La réflexion permet également de mettre en place une sorte de feuilletage du Temps en articulant à la temporalité du montage, signifiée par le titre de l’installation comme contemporaine, celles du film de 1961 et, plus ancienne, de l’architectures et du jardin représentés. Si elle peut apparaître dans un premier temps comme une assistance à la vision et rétablir une mémoire infidèle du film, elle peut tout autant contribuer à générer un certain malaise en accentuant les effets d’enfermement du cadre et d’absorption du décor par les mouvements de caméra ou en provoquant dans un certain rapport de distance avec le miroir, un effet d’écrasement des images en les entrechoquant l’une contre l’autre. Renforçant les jeux de symétrie, elle met également en place des effets kaléidoscopiques qui participent à la construction labyrinthique de l’œuvre.

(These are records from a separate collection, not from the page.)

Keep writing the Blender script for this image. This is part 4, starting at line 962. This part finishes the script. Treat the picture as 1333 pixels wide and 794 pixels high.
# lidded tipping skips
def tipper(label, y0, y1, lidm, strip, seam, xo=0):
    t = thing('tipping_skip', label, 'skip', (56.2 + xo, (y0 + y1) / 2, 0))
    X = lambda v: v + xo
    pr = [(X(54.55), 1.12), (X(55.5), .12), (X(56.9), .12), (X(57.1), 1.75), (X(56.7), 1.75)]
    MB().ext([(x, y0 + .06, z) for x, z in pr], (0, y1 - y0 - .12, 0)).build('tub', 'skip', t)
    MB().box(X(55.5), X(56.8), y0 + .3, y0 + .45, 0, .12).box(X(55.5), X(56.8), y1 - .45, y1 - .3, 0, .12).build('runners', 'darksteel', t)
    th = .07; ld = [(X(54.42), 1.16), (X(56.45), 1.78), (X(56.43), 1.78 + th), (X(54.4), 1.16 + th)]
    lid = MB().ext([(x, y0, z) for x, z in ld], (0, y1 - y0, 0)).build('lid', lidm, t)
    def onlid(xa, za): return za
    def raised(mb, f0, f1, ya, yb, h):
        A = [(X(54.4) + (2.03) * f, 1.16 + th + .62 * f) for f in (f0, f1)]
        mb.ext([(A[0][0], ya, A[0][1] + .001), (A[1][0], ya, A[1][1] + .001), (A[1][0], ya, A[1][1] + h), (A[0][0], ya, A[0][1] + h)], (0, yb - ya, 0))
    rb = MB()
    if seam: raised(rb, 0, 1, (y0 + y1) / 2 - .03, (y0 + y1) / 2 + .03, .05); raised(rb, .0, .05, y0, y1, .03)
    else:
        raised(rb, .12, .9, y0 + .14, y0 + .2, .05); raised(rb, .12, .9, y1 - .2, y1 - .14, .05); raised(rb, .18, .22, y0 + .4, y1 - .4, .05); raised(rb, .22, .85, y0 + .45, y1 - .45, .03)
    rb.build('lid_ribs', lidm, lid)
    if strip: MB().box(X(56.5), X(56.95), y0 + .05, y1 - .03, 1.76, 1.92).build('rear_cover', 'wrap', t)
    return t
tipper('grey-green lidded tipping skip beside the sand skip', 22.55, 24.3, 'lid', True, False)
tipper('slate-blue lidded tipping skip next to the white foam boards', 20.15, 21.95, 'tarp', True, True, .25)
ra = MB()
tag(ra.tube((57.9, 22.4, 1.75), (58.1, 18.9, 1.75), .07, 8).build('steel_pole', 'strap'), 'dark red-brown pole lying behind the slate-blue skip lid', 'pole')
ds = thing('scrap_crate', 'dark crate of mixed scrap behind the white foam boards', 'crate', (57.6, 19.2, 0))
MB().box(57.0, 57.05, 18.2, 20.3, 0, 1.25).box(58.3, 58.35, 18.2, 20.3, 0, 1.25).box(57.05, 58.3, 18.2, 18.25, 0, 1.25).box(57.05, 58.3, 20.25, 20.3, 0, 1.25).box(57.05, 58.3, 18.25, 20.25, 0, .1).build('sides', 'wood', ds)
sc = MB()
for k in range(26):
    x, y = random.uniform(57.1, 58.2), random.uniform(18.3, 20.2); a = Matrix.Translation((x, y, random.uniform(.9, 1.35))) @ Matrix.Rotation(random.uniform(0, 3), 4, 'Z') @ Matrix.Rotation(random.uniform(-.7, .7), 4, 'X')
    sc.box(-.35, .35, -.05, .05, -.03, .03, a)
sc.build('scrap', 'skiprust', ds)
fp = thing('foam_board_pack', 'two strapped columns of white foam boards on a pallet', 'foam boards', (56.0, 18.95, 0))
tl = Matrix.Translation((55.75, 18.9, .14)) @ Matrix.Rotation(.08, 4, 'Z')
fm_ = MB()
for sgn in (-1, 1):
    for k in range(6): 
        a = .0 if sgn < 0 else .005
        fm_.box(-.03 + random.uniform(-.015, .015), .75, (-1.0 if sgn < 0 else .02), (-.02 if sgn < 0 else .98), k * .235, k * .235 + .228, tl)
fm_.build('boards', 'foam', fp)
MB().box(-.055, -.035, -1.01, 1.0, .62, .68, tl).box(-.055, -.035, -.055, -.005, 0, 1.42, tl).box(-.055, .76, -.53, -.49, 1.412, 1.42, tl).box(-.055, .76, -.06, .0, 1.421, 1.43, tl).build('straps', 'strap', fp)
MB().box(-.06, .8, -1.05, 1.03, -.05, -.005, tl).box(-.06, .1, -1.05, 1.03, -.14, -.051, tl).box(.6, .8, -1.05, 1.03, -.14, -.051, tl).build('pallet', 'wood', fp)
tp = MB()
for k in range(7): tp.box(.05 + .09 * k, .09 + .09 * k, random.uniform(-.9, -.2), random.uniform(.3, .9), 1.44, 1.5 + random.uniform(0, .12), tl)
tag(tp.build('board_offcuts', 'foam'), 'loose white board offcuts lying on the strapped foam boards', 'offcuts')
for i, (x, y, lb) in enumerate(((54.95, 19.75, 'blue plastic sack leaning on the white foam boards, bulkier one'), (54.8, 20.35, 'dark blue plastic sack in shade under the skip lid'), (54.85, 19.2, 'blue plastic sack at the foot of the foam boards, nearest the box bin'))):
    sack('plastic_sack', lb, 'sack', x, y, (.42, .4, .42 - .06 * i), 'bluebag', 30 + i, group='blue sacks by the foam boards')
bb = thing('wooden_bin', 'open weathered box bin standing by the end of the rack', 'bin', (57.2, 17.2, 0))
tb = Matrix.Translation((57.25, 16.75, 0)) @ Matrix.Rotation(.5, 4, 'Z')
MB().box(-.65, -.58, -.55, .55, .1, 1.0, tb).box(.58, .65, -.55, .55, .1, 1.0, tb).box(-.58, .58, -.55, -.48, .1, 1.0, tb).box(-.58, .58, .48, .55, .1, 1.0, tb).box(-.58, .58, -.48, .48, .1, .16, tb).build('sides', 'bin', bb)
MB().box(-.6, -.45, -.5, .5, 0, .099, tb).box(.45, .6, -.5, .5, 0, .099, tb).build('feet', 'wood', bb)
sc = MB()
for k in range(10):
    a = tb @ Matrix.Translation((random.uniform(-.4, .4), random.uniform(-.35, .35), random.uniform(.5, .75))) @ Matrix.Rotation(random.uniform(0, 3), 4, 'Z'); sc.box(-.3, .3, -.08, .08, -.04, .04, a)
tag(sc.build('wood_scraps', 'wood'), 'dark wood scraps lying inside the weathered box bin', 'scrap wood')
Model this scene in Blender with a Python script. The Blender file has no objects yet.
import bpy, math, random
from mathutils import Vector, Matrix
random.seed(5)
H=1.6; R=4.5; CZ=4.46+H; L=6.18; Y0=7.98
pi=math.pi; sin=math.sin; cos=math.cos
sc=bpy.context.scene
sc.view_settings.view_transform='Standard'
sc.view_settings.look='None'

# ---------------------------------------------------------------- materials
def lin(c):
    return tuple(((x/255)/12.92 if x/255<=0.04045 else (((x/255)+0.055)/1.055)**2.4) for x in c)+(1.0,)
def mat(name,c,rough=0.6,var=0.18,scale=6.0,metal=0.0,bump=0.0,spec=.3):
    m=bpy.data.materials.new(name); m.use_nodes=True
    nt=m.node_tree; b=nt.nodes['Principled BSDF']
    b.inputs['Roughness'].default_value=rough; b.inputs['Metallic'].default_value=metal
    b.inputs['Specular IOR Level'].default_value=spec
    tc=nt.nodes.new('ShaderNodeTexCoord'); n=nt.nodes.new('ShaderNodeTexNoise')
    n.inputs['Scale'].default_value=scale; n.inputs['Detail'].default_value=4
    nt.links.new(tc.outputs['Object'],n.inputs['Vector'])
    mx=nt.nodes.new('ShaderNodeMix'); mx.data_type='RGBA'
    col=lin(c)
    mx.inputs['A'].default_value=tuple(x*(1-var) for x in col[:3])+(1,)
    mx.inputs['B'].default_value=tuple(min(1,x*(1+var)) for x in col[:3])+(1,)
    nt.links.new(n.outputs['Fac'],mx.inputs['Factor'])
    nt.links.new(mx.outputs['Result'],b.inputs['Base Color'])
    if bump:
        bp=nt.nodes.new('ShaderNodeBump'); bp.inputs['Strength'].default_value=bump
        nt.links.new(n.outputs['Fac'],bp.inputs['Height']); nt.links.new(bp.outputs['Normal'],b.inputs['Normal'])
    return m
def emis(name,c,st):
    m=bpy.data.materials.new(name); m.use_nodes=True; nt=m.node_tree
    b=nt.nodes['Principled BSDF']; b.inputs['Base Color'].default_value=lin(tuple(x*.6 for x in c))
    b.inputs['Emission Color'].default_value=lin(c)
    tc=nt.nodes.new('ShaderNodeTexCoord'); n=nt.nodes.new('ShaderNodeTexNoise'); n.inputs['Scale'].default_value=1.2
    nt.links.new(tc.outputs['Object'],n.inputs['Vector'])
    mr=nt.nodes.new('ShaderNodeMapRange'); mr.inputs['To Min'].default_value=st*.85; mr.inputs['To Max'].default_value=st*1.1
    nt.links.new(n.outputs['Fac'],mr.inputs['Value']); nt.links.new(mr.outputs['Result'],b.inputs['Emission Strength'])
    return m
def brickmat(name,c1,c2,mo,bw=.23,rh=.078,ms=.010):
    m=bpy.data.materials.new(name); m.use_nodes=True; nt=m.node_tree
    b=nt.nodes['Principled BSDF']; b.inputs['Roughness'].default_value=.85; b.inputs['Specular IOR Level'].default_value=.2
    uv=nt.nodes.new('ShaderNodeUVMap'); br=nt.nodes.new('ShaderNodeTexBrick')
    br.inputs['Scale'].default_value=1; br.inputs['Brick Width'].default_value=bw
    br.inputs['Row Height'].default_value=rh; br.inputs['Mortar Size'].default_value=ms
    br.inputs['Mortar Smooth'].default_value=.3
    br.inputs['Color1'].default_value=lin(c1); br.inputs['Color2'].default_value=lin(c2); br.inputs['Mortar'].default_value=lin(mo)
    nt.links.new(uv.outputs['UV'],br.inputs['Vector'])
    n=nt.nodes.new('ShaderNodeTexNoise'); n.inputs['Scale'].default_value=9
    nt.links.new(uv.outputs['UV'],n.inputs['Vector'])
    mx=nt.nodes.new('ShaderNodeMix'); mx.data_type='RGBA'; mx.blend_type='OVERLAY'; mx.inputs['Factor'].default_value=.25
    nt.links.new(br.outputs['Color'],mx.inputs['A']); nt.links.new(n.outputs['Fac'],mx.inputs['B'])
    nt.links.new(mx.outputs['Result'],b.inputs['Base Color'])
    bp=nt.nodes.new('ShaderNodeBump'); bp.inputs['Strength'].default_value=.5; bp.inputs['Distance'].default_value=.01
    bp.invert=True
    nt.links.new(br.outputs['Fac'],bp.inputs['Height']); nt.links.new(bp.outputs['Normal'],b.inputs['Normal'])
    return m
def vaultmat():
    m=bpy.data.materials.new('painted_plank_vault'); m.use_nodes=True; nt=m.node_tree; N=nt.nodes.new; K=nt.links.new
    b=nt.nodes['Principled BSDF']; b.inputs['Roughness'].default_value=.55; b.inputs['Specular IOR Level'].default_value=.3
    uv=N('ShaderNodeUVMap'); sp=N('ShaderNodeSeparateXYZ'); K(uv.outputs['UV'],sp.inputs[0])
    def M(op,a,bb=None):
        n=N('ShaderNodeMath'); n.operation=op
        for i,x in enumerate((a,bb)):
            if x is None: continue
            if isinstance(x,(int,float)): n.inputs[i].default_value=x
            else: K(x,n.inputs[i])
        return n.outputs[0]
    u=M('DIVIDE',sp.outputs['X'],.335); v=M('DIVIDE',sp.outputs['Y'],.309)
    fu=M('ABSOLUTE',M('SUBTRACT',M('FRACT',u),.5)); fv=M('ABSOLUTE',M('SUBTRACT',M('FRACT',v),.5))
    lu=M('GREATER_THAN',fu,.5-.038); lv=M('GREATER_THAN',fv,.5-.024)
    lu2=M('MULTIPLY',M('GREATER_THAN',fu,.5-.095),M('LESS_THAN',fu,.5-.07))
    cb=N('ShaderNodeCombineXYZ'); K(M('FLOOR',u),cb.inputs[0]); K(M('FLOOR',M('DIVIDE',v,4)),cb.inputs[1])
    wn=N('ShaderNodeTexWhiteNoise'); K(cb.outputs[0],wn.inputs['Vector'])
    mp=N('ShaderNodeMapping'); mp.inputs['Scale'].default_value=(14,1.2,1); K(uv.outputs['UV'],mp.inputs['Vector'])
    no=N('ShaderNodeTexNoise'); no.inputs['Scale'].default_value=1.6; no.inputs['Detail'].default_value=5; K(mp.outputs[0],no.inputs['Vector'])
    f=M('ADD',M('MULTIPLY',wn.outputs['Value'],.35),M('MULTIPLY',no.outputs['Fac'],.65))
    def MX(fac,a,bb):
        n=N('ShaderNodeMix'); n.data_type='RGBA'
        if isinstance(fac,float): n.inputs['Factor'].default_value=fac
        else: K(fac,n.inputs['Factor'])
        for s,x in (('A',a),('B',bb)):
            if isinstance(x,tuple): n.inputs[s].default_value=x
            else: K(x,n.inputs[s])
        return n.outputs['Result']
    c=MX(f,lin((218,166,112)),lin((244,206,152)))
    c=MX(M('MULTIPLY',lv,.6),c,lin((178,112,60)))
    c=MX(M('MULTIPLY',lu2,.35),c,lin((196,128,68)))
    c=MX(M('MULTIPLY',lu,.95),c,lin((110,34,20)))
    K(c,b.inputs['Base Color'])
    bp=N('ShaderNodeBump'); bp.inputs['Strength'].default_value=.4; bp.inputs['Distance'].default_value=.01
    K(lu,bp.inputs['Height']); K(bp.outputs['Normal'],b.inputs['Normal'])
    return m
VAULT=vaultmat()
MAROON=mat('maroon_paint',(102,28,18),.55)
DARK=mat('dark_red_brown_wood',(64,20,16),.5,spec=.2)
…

Seize ouvrages d’Alain Robbe-Grillet ont été également rassemblés devant la projection. Dans un processus comparable à celui qu’engagent les dialogues égrainés par la bande sonore, leurs titres proposent autant de cadres d’interprétation pour aborder l’installation. Il en est qui invitent à prendre en compte la structure du montage (Dans le Labyrinthe), la nature de ses éléments constitutifs (Instantanés) ou les manipulations visuelles et sonores qui y sont opérées (Les Gommes, Le Miroir qui revient). Il en est qui invitent le visiteur à interroger le statut de l’installation (Topologie d’une cité fantôme, Souvenirs du Triangle d’Or) ou la démarche de son auteur par rapport à l’œuvre filmique retravaillée (La Reprise, Le Voyeur). Il en est qui, en référence au contexte de la crise économique auquel le titre de l’installation renvoie, imposent un point de vue sociologique et politique (Projet pour une révolution à New York) en présentant le travail comme une illustration des dérives actuelles de la société française (structures architecturales mouvantes, horizons bouchés) et les menaces qu’elles génèrent sur l’équilibre social (Un régicide). Il en est d’autres, enfin, qui proposent, plus simplement, une approche romanesque (Glissements progressifs du plaisir, Djinn – un trou rouge entre les pavés disjoints) et pointent l’ambiguïté des figures représentées (L’Immortelle). Disposés en triangle conformément à la structuration du jeu de L’Année dernière à Marienbad (mais pouvant être également manipulés et déplacés dans l’espace consacré à l’installation), ces ouvrages proposent autant de clefs mais également autant de moyens de se perdre.

Il est à noter que cette structure mise en place au pied de la surface de projection varie en fonction de l’édition du montage présentée dans l’espace d’exposition. Choisis dans une liste composée de dix-huit ouvrages publiés aux éditions de minuit (parmi lesquels ne figure jamais le scénario du film d’Alain Resnais et Alain Robbe-Grillet), les seize livres proposent une grille de lecture lacunaire (bien que représentative de l’œuvre de leur auteur) qui est elle-même (d’une présentation à l’autre de l’installation ou en cours d’exposition) soumise à des fluctuations. Si chacun des titres peut être mis en rapport avec la démarche de Octobre 2008 – Retour à Marienbad, il peut l’être également avec le contenu du fragment qui lui correspond structurellement dans le montage (le premier livre de la rangée supérieure renvoyant au plan qui introduit le parcours imagé, et ainsi de suite) de façon à souligner un aspect particulier de l’installation ou du point de vue qu’elle porte sur le film d’Alain Resnais et Alain Robbe-Grillet. Dans les cinq premières éditions, les plans ne sont jamais associés au même ouvrage pour déplacer la nature de l’expérience proposée.